I too hope there won't be ANY silly voices this time around. Even the spitting content announcer doesn't need to sound like someone deliberately putting a stupid voice on. Fingers crossed... I guess I have to admit I'm getting more and more hopeful as time goes on. That Phatt street looked PERFECT (more or less - the poster text was a little pixellated, but I can easily live with that). The Governer's bedroom was pretty nifty, too (even though it was quite different to the original in many unnecessary respects).

 

As for "Hard Mode", I can only hope (and yes, this is probably sacrilegious to many) that they fix it by improving some of the stupider puzzles: Mixing the grog drink, the spitting contest, the ape statue, and sin of all sins, the "monkey wrench".

 

MI2 was flawed, as Gilbert has acknowledged, because they decided to ditch the medium mode and keep easy and hard. Nobody (to my knowledge) played Easy. I never did, and later versions of the game didn't even bother to include it.
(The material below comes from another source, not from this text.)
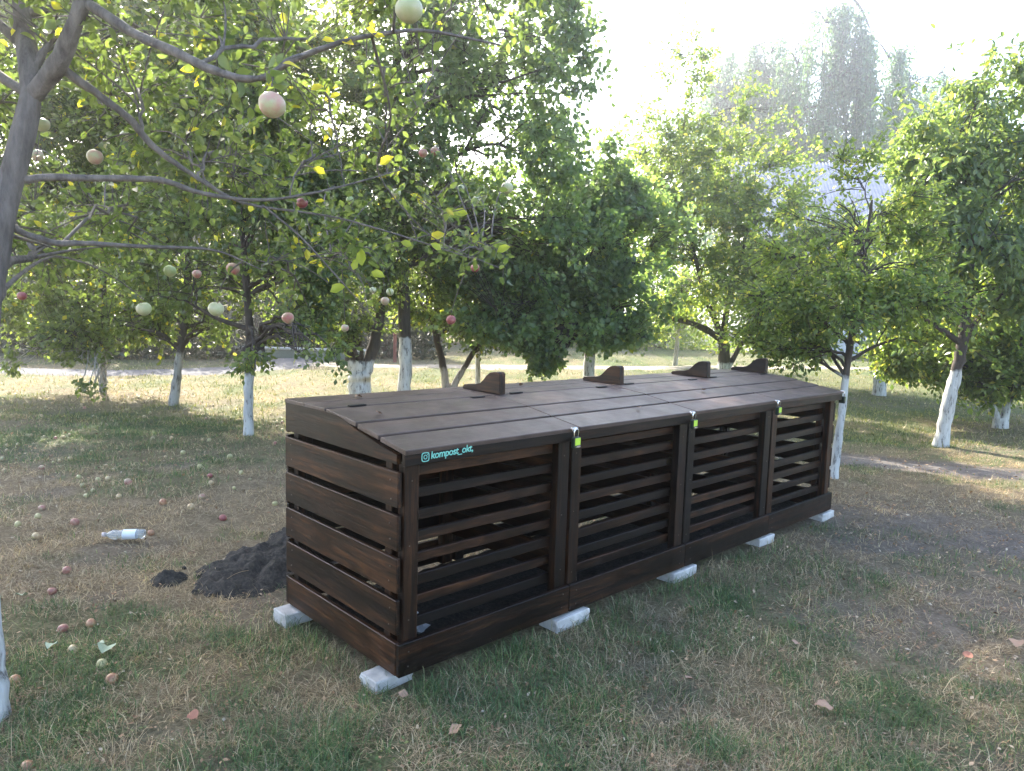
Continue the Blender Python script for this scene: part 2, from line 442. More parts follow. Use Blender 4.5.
def build_tree(name, label, group, base, stems, blobs, limbs=5, subs=6, twigs=900, per=12, leaf=.06, aspect=.6,
               lm=None, bm_=None, detailed=False, thr=.42, clump=.55, droop=.25, cat='tree', extra=(), shell=.5, seed=1, single=None, twl=.6):
    """stems: list of polylines [(Vector, radius)...]; blobs: list of (centre, radii, weight)"""
    r = np.random.default_rng(seed)
    root = empty(name, base); tag(root, label, cat, group)
    bo = np.array(base)
    acc = Acc(); nodes = []
    for st in stems:
        P = np.array([np.array(p) for p, _ in st]); R = np.array([q for _, q in st])
        tt = np.linspace(0, len(P) - 1, (len(P) - 1) * 5 + 1)
        Pi = np.stack([np.interp(tt, np.arange(len(P)), P[:, k]) for k in range(3)], 1)
        for _ in range(3): Pi[1:-1] = (Pi[:-2] + 2 * Pi[1:-1] + Pi[2:]) / 4
        Ri = np.interp(tt, np.arange(len(R)), R)
        Pi += (r.normal(size=Pi.shape) * (Ri * .07)[:, None]); Pi[0] = P[0]
        Ri = Ri * (1 + .06 * r.normal(size=len(Ri)))
        if abs(Pi[0][2]) < .15:
            Ri[0] *= 1.25; Pi[0][2] -= .08
        acc.add(*tube(Pi - bo, Ri, 10))
        m0 = len(Pi) // 3
        nodes += [(Pi[i], Ri[i]) for i in range(m0, len(Pi))]
    trunk_nodes = list(nodes); skel = []
    for st in range(len(nodes)): skel.append(nodes[st])
    tb = Acc()
    for c, rad, w in blobs:
        c = np.array(c); rad = np.array(rad)
        for _ in range(max(1, int(limbs * min(w, 1.3)))):
            tgt = c + unit(r.normal(size=3)) * rad * r.uniform(.35, .85)
            cand = [(np.linalg.norm(p - tgt) + 1.2 * max(0, p[2] + .2 - tgt[2]) + r.uniform(0, .35), p, q) for p, q in trunk_nodes]
            _, s0, r0 = min(cand, key=lambda a: a[0])
            dist = np.linalg.norm(tgt - s0)
            if dist < .15: continue
            ctrl = s0 + (tgt - s0) * .45 + np.array([0, 0, .22 * dist]) + r.normal(size=3) * .08 * dist
            pth = bez(s0, ctrl, tgt, 10) + np.concatenate([[np.zeros(3)], r.normal(size=(9, 3)) * .018 * dist])
            r1 = min(r0 * .55, .02 + .016 * dist)
            rr = np.linspace(r1, .006, 10)
            acc.add(*tube(pth - bo, rr, 6))
            skel += list(zip(pth, rr))
            for _ in range(subs):
                i = r.integers(2, 9)
                e = c + unit(r.normal(size=3)) * rad * r.uniform(.4, .98)
                e = pth[i] + (e - pth[i]) * min(1, (.55 * max(rad)) / (np.linalg.norm(e - pth[i]) + 1e-6) + .25)
                ds = np.linalg.norm(e - pth[i])
                cc = pth[i] * .5 + e * .5 + np.array([0, 0, .12 * ds]) + r.normal(size=3) * .07 * ds
                p2 = bez(pth[i], cc, e, 6); r2 = np.linspace(rr[i] * .6, .003, 6)
                acc.add(*tube(p2 - bo, r2, 4)); skel += list(zip(p2, r2))
    kd = KDTree(len(skel))
    for i, (p, _) in enumerate(skel): kd.insert(p, i)
    kd.balance()
    # twigs
    tot = sum(b[2] * b[1][0] * b[1][1] * b[1][2] for b in blobs)
    LP = []; LD = []
    for c, rad, w in blobs:
        k = int(twigs * w * rad[0] * rad[1] * rad[2] / tot)
        d = unit(r.normal(size=(k * 2, 3)))
        u = r.uniform(0, 1, size=(k * 2, 1)) ** (1 / 3)
        u = u * (1 - shell) + shell * np.maximum(u, r.uniform(.55, 1, size=u.shape))
        lum = np.clip((n3(d * 2.1 + np.array(c)[None] * 3.7, 1, seed + 40) - .5) * 2.2, -.45, .6)[:, None]
        e = np.array(c) + d * np.array(rad) * u * (1.08 + lum) * r.uniform(.85, 1.12, u.shape)
        keep = n3(e, 1 / clump, seed) > thr
        e = e[keep][:k]
        e = e[e[:, 2] > .15]
        for q in e:
            co, ix, ds = kd.find(q)
            s0 = np.array(co)
            dr = q - s0
            lim = twl * r.uniform(.6, 1.2)
            if ds > lim: q = s0 + dr * (lim / ds) if ds > 3 * lim else q
            ds = np.linalg.norm(q - s0)
            cc = (s0 + q) / 2 + r.normal(size=3) * .12 * ds + np.array([0, 0, .08 * ds])
            p3 = bez(s0, cc, q, 5)
            tb.add(*(tube(p3[::2] - bo, np.array([.0035, .0024, .0014]), 3) if base[1] < 9 else tube(p3[::4] - bo, np.array([.005, .002]), 3)))
            kk = r.poisson(per)
            t = r.uniform(max(0., 1 - .45 / (ds + .01)), 1.05, kk) * 4
            i0 = np.clip(t.astype(int), 0, 3); ff = (t - i0)[:, None]
            pp = p3[i0] * (1 - ff) + p3[i0 + 1] * ff
            pp = pp + r.normal(size=pp.shape) * leaf * .55
            LP.append(pp)
            dd = unit(p3[-1] - p3[-2])[None] * .5 + r.normal(size=pp.shape) * .55 + np.array([0, 0, -droop])
            LD.append(dd)
    for q in extra:                       # twigs that carry an apple
        co, ix, ds = kd.find(q)
        s0 = np.array(co); q = np.array(q)
        p3 = bez(s0, (s0 + q) / 2 + np.array([0, 0, .15 * ds]) + r.normal(size=3) * .06 * ds, q, 8)
        tb.add(*tube(p3 - bo, np.linspace(.005, .0022, 8), 4))
        kk = 7 + int(ds * 6)
        t = r.uniform(.35, 1, kk) * 7; i0 = np.clip(t.astype(int), 0, 6); ff = (t - i0)[:, None]
        LP.append(p3[i0] * (1 - ff) + p3[i0 + 1] * ff + r.normal(size=(kk, 3)) * .012); LD.append(r.normal(size=(kk, 3)) + np.array([0, 0, -.2]))
    acc.obj('trunk', bm_, root)
    if tb.v: tag(tb.obj('twigs', bm_, root), kind='stuff')
    LP = np.concatenate(LP); LD = np.concatenate(LD)
    NN = unit(r.normal(size=LP.shape) * .75 + np.array([0, 0, .8]))
    sz = leaf * r.uniform(.65, 1.2, len(LP))
    sel = np.zeros(len(LP), bool)
    if single:                             # the leaves that show largest become parts of their own
        rel = LP - np.array([0, 0, CAMH])
        py = 385.5 - F * (rel[:, 2] + PITCH * rel[:, 1]) / np.maximum(rel[:, 1], .1)
        px = 512 + F * rel[:, 0] / np.maximum(rel[:, 1], .1)
        vis = (rel[:, 1] > .8) & (px > 0) & (px < 1024) & (py > 0) & (py < 420)
        score = np.where(vis, sz / rel[:, 1], 0)
        idxs = np.argsort(-score)[:single]; sel[idxs] = score[idxs] > 0
    V, Q = leaves_mesh(LP[~sel] - bo, LD[~sel], NN[~sel], sz[~sel], sz[~sel] * aspect, detailed)
    cr = obj_np('crown', V, [Q], lm, root); tag(cr, kind='stuff')
    if sel.any():
        protos = []
        for k in range(5):
            bmx = bmesh.new(); K = 5; rows = []
            prof = [0, .34, .47, .42, .25, 0]
            for a in range(6):
                x = a / 5; w = prof[a] * aspect * 1.05
                z = -.16 * x * x + .02 * math.sin(k + a * 1.7)
                rows.append([bmx.verts.new((x, -w, z + w * .3)), bmx.verts.new((x, 0, z)), bmx.verts.new((x, w, z + w * .3))] if 0 < a < 5 else [bmx.verts.new((x, 0, z))])
            for a in range(5):
                A, B = rows[a], rows[a + 1]
                if len(A) == 1: bmx.faces.new((A[0], B[0], B[1])); bmx.faces.new((A[0], B[1], B[2]))
                elif len(B) == 1: bmx.faces.new((A[0], B[0], A[1])); bmx.faces.new((A[1], B[0], A[2]))
                else: bmx.faces.new((A[0], B[0], B[1], A[1])); bmx.faces.new((A[1], B[1], B[2], A[2]))
            me = bpy.data.meshes.new('leaf')
            for f in bmx.faces: f.smooth = True
            bmx.to_mesh(me); bmx.free(); me.materials.append(LEAF_YELLOW if k == 4 else LEAF_SINGLE)
            protos.append(me)
        for i in np.nonzero(sel)[0]:
            ob = bpy.data.objects.new('leaf', protos[4] if r.uniform() < .05 else protos[r.integers(0, 4)])
            X = Vector(unit(LD[i])); Z = Vector(NN[i]); Y = Z.cross(X).normalized(); Z = X.cross(Y)
            M = Matrix((X, Y, Z)).transposed().to_4x4(); M = Matrix.Translation(LP[i] - bo) @ M @ Matrix.Scale(float(sz[i]), 4)
            ob.parent = root; ob.matrix_local = M; COL.objects.link(ob)
    return root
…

It was designed to make adventure games more accessible, but anyone who'd bought MI2 wasn't really thinking "I've never played an adventure before, I'm scared"... so that left hard - aka "****ing evil mode".

 

Thank goodness they fixed it with CMI. They ditched the Easy mode and put together a normal version of the game that everyone could enjoy. Then they put in an advanced mode for people who had already completed medium, or just wanted a really difficult challenge right off the bat. The great thing was that, even on hard, the puzzles never sank to MI2's level of obscurity...

 

So, again, I hope they've fixed the game in some way.

 

Side note: Has anyone noticed that all the anachronisms have been removed/toned down from the SE screenshots so far? No steel rebars, less machine-made looking tube under the Governer's bed, no sunglasses on the spitting content announcer... I know it's wishful thinking, but could this be deliberate?